When the show was over I went to a castle in France to write with other songwriters at a semiannual gathering hosted by Miles Copeland. Miles was known for managing the Police and creating music industry companies with three letters and three periods. The best known was I.R.S. During my week at the castle I again connected with music and established friendships with songwriters that continue to this day. After my return to the United States in the fall of 1996, the rest of that year was not a happy time. John and I saw the end of our relationship approaching, and by the beginning of 1997 it was time. Though an ending had been understood from the beginning, I took it hard. I was stuck in pain, grief, loss, and depression for nearly eight months. It was one of the rare periods in my life when I was too miserable to eat—a diet I do not recommend. I was just beginning to rediscover my happier self and appreciate my status as a free, independent, unattached woman when I met Phil Alden Robinson in October 1997. I was already familiar with his work as the screenwriter of All of Me and the screenwriter and director of Field of Dreams. I became romantically involved with this kind, intelligent, and gifted man and remained with him for seven years until we realized that his ties to Los Angeles and mine to Idaho made us geographically incompatible.

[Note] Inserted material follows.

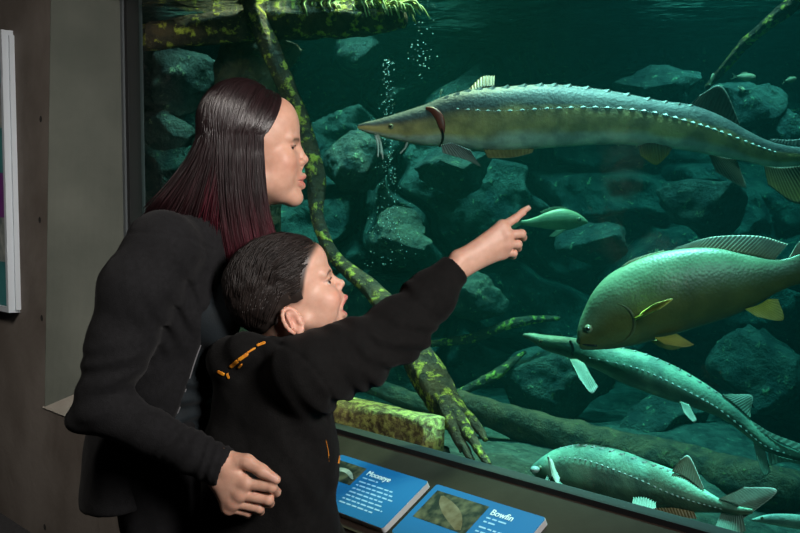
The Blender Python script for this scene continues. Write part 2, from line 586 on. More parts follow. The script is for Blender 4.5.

In 1998, with encouragement from my friend Carole Bayer Sager, I coproduced an album called Love Makes the World with Humberto Gatica, whose collection of Grammys for producing and engineering would require several mantels. Humberto is known for his work with artists whose superior sound is as instantly recognizable as their first names: Céline, Barbra, Bette, Chaka, Mariah, Cher, three Michaels, and three Kennys.* Then there are the Latinos: Gloria, Julio, Marc, Ricky, Olga, and two Alejandros.

I lost my father on November 10, 1998. He was eighty-two.

Yizkor elohim et nishmat avi mori…

May God remember the soul of my father, my teacher.